Source material
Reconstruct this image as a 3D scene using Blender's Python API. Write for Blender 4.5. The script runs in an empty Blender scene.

==

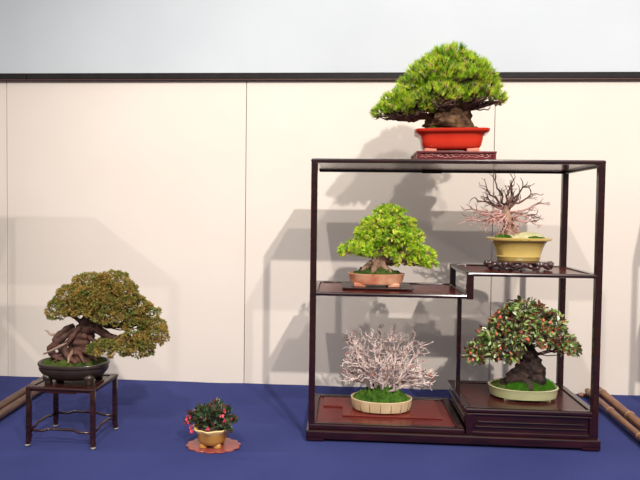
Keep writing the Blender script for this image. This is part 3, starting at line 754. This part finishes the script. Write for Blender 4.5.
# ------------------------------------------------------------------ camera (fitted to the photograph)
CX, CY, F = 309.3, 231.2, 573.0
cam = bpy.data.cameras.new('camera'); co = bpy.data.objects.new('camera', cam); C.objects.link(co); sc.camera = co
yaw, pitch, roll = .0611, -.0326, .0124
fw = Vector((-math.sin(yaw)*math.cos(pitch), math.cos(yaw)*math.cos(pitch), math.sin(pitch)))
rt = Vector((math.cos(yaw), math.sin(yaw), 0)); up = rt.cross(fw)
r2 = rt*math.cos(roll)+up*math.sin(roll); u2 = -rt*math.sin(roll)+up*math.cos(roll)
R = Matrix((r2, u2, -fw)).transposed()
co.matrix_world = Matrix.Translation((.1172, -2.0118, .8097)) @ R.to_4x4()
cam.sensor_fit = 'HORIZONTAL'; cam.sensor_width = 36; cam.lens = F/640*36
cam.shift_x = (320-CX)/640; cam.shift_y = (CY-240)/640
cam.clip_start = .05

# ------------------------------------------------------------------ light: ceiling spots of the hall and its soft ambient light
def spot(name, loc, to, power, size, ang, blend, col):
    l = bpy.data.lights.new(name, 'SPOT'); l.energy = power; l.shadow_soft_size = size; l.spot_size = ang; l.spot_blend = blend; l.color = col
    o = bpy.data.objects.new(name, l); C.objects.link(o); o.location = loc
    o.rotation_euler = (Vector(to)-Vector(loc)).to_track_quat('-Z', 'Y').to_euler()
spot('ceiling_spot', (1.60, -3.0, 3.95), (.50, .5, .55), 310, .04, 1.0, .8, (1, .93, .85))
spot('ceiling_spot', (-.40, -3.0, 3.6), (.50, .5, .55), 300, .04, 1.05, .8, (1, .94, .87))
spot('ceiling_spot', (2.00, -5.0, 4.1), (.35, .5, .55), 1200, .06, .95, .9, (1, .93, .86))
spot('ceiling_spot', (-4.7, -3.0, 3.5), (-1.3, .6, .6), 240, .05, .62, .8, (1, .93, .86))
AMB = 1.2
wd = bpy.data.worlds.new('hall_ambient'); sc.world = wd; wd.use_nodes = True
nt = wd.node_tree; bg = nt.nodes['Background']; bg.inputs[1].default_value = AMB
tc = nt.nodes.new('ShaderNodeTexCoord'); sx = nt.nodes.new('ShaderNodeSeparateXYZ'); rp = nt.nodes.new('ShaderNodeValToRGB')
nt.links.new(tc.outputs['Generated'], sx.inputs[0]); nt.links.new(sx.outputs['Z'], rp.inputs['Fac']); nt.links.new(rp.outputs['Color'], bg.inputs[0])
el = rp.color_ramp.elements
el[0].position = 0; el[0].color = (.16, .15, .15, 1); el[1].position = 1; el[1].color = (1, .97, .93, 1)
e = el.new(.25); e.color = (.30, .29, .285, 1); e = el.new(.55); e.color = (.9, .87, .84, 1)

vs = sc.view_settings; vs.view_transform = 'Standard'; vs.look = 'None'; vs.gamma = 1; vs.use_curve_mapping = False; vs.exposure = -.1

==

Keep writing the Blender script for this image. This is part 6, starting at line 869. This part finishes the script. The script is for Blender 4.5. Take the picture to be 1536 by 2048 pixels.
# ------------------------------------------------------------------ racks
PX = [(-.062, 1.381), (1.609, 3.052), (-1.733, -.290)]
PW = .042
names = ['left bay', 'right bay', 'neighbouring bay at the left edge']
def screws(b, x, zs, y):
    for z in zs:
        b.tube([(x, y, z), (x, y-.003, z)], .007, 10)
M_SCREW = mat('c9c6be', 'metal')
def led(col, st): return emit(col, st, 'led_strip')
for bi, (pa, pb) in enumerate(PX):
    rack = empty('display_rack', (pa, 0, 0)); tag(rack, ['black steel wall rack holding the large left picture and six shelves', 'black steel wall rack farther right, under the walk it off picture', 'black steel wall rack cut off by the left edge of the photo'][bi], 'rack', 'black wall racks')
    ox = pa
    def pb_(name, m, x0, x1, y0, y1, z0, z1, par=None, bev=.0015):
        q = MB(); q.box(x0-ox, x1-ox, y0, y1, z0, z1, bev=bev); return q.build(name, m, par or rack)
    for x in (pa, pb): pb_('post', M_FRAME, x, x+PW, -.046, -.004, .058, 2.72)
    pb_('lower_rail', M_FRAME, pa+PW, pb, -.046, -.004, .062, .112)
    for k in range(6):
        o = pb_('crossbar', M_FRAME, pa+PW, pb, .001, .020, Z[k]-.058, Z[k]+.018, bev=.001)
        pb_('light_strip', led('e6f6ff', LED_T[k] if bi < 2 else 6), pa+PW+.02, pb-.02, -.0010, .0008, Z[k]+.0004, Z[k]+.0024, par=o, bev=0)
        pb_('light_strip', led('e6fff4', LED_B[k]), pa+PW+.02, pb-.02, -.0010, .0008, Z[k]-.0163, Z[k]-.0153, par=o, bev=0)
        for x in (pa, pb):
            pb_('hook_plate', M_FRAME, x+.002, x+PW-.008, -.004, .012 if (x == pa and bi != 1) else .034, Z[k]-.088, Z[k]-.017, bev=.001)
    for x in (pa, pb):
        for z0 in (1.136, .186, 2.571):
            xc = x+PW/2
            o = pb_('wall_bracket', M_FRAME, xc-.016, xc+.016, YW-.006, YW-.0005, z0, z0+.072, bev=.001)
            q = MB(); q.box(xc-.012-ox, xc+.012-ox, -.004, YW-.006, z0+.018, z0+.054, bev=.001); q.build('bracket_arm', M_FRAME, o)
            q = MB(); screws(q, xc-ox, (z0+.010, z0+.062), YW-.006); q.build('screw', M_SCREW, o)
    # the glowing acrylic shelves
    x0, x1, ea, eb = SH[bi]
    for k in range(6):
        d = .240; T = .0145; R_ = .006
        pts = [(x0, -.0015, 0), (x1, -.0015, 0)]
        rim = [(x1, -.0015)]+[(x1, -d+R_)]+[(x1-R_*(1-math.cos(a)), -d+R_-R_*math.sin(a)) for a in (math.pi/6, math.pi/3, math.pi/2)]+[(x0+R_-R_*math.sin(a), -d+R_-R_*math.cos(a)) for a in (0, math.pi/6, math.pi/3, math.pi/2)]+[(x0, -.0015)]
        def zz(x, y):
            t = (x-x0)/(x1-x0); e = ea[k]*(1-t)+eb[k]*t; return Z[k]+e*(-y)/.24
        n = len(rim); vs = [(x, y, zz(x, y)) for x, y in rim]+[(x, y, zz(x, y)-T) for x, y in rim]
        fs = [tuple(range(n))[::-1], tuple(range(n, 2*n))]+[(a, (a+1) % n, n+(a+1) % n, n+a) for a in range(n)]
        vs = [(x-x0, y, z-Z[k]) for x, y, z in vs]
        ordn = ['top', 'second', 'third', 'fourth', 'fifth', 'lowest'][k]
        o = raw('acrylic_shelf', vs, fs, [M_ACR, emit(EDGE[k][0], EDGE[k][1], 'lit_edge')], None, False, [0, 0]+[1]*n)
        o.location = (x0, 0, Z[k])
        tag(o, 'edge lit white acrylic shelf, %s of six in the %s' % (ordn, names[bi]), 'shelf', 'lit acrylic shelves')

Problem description
Say, as a number only, how many lines of the data contain "writing".

The reply
2